--- start RECORDS FOR THE EXERCISE ---

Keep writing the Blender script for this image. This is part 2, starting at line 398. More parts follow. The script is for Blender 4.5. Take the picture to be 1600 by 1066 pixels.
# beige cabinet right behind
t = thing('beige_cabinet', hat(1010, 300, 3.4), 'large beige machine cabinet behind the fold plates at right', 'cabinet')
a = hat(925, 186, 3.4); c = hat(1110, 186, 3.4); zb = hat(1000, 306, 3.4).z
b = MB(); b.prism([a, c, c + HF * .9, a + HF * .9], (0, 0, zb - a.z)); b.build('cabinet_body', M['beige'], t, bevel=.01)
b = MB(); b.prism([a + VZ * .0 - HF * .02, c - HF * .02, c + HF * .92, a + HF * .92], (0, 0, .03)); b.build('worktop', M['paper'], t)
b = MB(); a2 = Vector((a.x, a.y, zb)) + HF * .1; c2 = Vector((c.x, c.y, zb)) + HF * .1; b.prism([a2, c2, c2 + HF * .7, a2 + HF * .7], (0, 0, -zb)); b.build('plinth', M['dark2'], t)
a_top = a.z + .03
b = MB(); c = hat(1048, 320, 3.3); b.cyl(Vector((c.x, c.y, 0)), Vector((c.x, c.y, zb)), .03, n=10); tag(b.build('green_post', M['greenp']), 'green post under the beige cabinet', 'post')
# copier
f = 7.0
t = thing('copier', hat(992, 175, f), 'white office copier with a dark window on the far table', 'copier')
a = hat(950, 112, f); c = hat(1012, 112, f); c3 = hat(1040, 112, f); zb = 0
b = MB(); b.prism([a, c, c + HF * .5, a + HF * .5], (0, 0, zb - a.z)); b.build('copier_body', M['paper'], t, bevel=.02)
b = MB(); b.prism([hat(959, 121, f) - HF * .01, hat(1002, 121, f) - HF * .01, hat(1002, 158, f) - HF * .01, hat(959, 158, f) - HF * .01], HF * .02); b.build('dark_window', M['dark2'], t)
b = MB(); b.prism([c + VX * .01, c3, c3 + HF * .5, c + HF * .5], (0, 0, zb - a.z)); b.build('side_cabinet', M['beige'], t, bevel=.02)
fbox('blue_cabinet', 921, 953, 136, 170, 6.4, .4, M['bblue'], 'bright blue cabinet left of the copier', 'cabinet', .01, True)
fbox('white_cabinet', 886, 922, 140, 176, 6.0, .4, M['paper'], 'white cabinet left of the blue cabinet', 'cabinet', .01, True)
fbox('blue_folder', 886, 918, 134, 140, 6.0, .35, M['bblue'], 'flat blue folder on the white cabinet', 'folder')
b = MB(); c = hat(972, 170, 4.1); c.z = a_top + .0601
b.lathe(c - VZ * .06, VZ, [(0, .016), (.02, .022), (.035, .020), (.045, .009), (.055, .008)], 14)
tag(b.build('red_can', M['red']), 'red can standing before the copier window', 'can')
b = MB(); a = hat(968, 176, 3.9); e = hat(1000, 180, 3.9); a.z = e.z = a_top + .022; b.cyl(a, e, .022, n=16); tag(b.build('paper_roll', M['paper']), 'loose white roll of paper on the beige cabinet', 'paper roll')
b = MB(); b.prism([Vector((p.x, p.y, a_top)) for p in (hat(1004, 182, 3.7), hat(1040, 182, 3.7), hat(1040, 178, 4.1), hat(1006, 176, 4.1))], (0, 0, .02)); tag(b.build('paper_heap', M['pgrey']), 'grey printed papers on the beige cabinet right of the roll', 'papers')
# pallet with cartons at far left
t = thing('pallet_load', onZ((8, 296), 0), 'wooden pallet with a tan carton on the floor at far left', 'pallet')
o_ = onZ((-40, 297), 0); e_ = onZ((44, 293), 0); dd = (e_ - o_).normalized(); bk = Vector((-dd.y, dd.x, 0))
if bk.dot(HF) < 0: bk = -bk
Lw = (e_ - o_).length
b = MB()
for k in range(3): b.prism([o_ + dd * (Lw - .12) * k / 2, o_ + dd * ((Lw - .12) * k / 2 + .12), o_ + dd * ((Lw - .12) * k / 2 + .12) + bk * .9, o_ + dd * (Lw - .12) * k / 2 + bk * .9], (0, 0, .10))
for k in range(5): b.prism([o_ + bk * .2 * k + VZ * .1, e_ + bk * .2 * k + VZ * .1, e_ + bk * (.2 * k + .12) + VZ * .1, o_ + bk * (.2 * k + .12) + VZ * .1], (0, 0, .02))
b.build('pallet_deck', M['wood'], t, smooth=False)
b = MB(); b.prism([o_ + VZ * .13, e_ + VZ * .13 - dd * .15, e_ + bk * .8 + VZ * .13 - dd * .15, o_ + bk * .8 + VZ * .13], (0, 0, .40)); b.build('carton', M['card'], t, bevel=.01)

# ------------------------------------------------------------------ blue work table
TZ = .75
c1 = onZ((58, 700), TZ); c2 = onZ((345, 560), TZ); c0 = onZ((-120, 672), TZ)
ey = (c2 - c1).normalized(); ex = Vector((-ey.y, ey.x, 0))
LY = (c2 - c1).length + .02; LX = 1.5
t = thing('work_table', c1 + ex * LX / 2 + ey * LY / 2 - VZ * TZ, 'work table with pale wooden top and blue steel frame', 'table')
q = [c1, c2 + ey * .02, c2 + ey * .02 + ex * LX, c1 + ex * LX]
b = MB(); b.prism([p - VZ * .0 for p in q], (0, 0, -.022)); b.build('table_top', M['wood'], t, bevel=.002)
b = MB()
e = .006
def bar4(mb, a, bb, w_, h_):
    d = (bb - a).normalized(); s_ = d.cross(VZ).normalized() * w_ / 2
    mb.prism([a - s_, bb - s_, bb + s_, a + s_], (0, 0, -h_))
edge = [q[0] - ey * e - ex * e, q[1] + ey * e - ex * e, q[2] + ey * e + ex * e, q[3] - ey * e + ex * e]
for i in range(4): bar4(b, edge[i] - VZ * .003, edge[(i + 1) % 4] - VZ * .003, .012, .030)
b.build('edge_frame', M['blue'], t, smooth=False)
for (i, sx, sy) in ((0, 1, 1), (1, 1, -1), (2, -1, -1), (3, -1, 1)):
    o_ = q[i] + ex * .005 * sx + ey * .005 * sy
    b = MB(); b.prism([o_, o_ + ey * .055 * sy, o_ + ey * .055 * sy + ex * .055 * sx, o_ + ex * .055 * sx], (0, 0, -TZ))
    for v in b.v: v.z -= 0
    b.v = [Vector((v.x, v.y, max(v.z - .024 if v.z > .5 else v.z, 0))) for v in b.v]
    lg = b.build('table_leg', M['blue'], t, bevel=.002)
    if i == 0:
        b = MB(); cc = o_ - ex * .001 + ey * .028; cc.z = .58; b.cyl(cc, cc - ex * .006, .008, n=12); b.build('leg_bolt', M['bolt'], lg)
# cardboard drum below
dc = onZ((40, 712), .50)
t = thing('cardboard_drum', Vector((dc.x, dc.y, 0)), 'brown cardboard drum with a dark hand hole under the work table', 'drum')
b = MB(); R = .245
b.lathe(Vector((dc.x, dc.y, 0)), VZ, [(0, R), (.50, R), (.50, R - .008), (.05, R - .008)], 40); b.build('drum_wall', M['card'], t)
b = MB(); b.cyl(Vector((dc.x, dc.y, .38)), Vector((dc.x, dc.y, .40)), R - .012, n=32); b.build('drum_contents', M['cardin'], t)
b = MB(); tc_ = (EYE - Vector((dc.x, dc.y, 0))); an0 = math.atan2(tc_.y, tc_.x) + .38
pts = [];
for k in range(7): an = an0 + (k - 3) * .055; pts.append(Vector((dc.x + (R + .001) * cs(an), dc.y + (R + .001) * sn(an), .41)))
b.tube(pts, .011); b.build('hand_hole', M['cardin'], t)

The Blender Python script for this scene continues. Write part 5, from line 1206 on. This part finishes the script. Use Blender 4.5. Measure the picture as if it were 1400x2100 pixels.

--- end RECORDS FOR THE EXERCISE ---

Output the full listing without altering anything.

Keep writing the Blender script for this image. This is part 2, starting at line 398. More parts follow. The script is for Blender 4.5. Take the picture to be 1600 by 1066 pixels.
# beige cabinet right behind
t = thing('beige_cabinet', hat(1010, 300, 3.4), 'large beige machine cabinet behind the fold plates at right', 'cabinet')
a = hat(925, 186, 3.4); c = hat(1110, 186, 3.4); zb = hat(1000, 306, 3.4).z
b = MB(); b.prism([a, c, c + HF * .9, a + HF * .9], (0, 0, zb - a.z)); b.build('cabinet_body', M['beige'], t, bevel=.01)
b = MB(); b.prism([a + VZ * .0 - HF * .02, c - HF * .02, c + HF * .92, a + HF * .92], (0, 0, .03)); b.build('worktop', M['paper'], t)
b = MB(); a2 = Vector((a.x, a.y, zb)) + HF * .1; c2 = Vector((c.x, c.y, zb)) + HF * .1; b.prism([a2, c2, c2 + HF * .7, a2 + HF * .7], (0, 0, -zb)); b.build('plinth', M['dark2'], t)
a_top = a.z + .03
b = MB(); c = hat(1048, 320, 3.3); b.cyl(Vector((c.x, c.y, 0)), Vector((c.x, c.y, zb)), .03, n=10); tag(b.build('green_post', M['greenp']), 'green post under the beige cabinet', 'post')
# copier
f = 7.0
t = thing('copier', hat(992, 175, f), 'white office copier with a dark window on the far table', 'copier')
a = hat(950, 112, f); c = hat(1012, 112, f); c3 = hat(1040, 112, f); zb = 0
b = MB(); b.prism([a, c, c + HF * .5, a + HF * .5], (0, 0, zb - a.z)); b.build('copier_body', M['paper'], t, bevel=.02)
b = MB(); b.prism([hat(959, 121, f) - HF * .01, hat(1002, 121, f) - HF * .01, hat(1002, 158, f) - HF * .01, hat(959, 158, f) - HF * .01], HF * .02); b.build('dark_window', M['dark2'], t)
b = MB(); b.prism([c + VX * .01, c3, c3 + HF * .5, c + HF * .5], (0, 0, zb - a.z)); b.build('side_cabinet', M['beige'], t, bevel=.02)
fbox('blue_cabinet', 921, 953, 136, 170, 6.4, .4, M['bblue'], 'bright blue cabinet left of the copier', 'cabinet', .01, True)
fbox('white_cabinet', 886, 922, 140, 176, 6.0, .4, M['paper'], 'white cabinet left of the blue cabinet', 'cabinet', .01, True)
fbox('blue_folder', 886, 918, 134, 140, 6.0, .35, M['bblue'], 'flat blue folder on the white cabinet', 'folder')
b = MB(); c = hat(972, 170, 4.1); c.z = a_top + .0601
b.lathe(c - VZ * .06, VZ, [(0, .016), (.02, .022), (.035, .020), (.045, .009), (.055, .008)], 14)
tag(b.build('red_can', M['red']), 'red can standing before the copier window', 'can')
b = MB(); a = hat(968, 176, 3.9); e = hat(1000, 180, 3.9); a.z = e.z = a_top + .022; b.cyl(a, e, .022, n=16); tag(b.build('paper_roll', M['paper']), 'loose white roll of paper on the beige cabinet', 'paper roll')
b = MB(); b.prism([Vector((p.x, p.y, a_top)) for p in (hat(1004, 182, 3.7), hat(1040, 182, 3.7), hat(1040, 178, 4.1), hat(1006, 176, 4.1))], (0, 0, .02)); tag(b.build('paper_heap', M['pgrey']), 'grey printed papers on the beige cabinet right of the roll', 'papers')
# pallet with cartons at far left
t = thing('pallet_load', onZ((8, 296), 0), 'wooden pallet with a tan carton on the floor at far left', 'pallet')
o_ = onZ((-40, 297), 0); e_ = onZ((44, 293), 0); dd = (e_ - o_).normalized(); bk = Vector((-dd.y, dd.x, 0))
if bk.dot(HF) < 0: bk = -bk
Lw = (e_ - o_).length
b = MB()
for k in range(3): b.prism([o_ + dd * (Lw - .12) * k / 2, o_ + dd * ((Lw - .12) * k / 2 + .12), o_ + dd * ((Lw - .12) * k / 2 + .12) + bk * .9, o_ + dd * (Lw - .12) * k / 2 + bk * .9], (0, 0, .10))
for k in range(5): b.prism([o_ + bk * .2 * k + VZ * .1, e_ + bk * .2 * k + VZ * .1, e_ + bk * (.2 * k + .12) + VZ * .1, o_ + bk * (.2 * k + .12) + VZ * .1], (0, 0, .02))
b.build('pallet_deck', M['wood'], t, smooth=False)
b = MB(); b.prism([o_ + VZ * .13, e_ + VZ * .13 - dd * .15, e_ + bk * .8 + VZ * .13 - dd * .15, o_ + bk * .8 + VZ * .13], (0, 0, .40)); b.build('carton', M['card'], t, bevel=.01)

# ------------------------------------------------------------------ blue work table
TZ = .75
c1 = onZ((58, 700), TZ); c2 = onZ((345, 560), TZ); c0 = onZ((-120, 672), TZ)
ey = (c2 - c1).normalized(); ex = Vector((-ey.y, ey.x, 0))
LY = (c2 - c1).length + .02; LX = 1.5
t = thing('work_table', c1 + ex * LX / 2 + ey * LY / 2 - VZ * TZ, 'work table with pale wooden top and blue steel frame', 'table')
q = [c1, c2 + ey * .02, c2 + ey * .02 + ex * LX, c1 + ex * LX]
b = MB(); b.prism([p - VZ * .0 for p in q], (0, 0, -.022)); b.build('table_top', M['wood'], t, bevel=.002)
b = MB()
e = .006
def bar4(mb, a, bb, w_, h_):
    d = (bb - a).normalized(); s_ = d.cross(VZ).normalized() * w_ / 2
    mb.prism([a - s_, bb - s_, bb + s_, a + s_], (0, 0, -h_))
edge = [q[0] - ey * e - ex * e, q[1] + ey * e - ex * e, q[2] + ey * e + ex * e, q[3] - ey * e + ex * e]
for i in range(4): bar4(b, edge[i] - VZ * .003, edge[(i + 1) % 4] - VZ * .003, .012, .030)
b.build('edge_frame', M['blue'], t, smooth=False)
for (i, sx, sy) in ((0, 1, 1), (1, 1, -1), (2, -1, -1), (3, -1, 1)):
    o_ = q[i] + ex * .005 * sx + ey * .005 * sy
    b = MB(); b.prism([o_, o_ + ey * .055 * sy, o_ + ey * .055 * sy + ex * .055 * sx, o_ + ex * .055 * sx], (0, 0, -TZ))
    for v in b.v: v.z -= 0
    b.v = [Vector((v.x, v.y, max(v.z - .024 if v.z > .5 else v.z, 0))) for v in b.v]
    lg = b.build('table_leg', M['blue'], t, bevel=.002)
    if i == 0:
        b = MB(); cc = o_ - ex * .001 + ey * .028; cc.z = .58; b.cyl(cc, cc - ex * .006, .008, n=12); b.build('leg_bolt', M['bolt'], lg)
# cardboard drum below
dc = onZ((40, 712), .50)
t = thing('cardboard_drum', Vector((dc.x, dc.y, 0)), 'brown cardboard drum with a dark hand hole under the work table', 'drum')
b = MB(); R = .245
b.lathe(Vector((dc.x, dc.y, 0)), VZ, [(0, R), (.50, R), (.50, R - .008), (.05, R - .008)], 40); b.build('drum_wall', M['card'], t)
b = MB(); b.cyl(Vector((dc.x, dc.y, .38)), Vector((dc.x, dc.y, .40)), R - .012, n=32); b.build('drum_contents', M['cardin'], t)
b = MB(); tc_ = (EYE - Vector((dc.x, dc.y, 0))); an0 = math.atan2(tc_.y, tc_.x) + .38
pts = [];
for k in range(7): an = an0 + (k - 3) * .055; pts.append(Vector((dc.x + (R + .001) * cs(an), dc.y + (R + .001) * sn(an), .41)))
b.tube(pts, .011); b.build('hand_hole', M['cardin'], t)

The Blender Python script for this scene continues. Write part 5, from line 1206 on. This part finishes the script. Use Blender 4.5. Measure the picture as if it were 1400x2100 pixels.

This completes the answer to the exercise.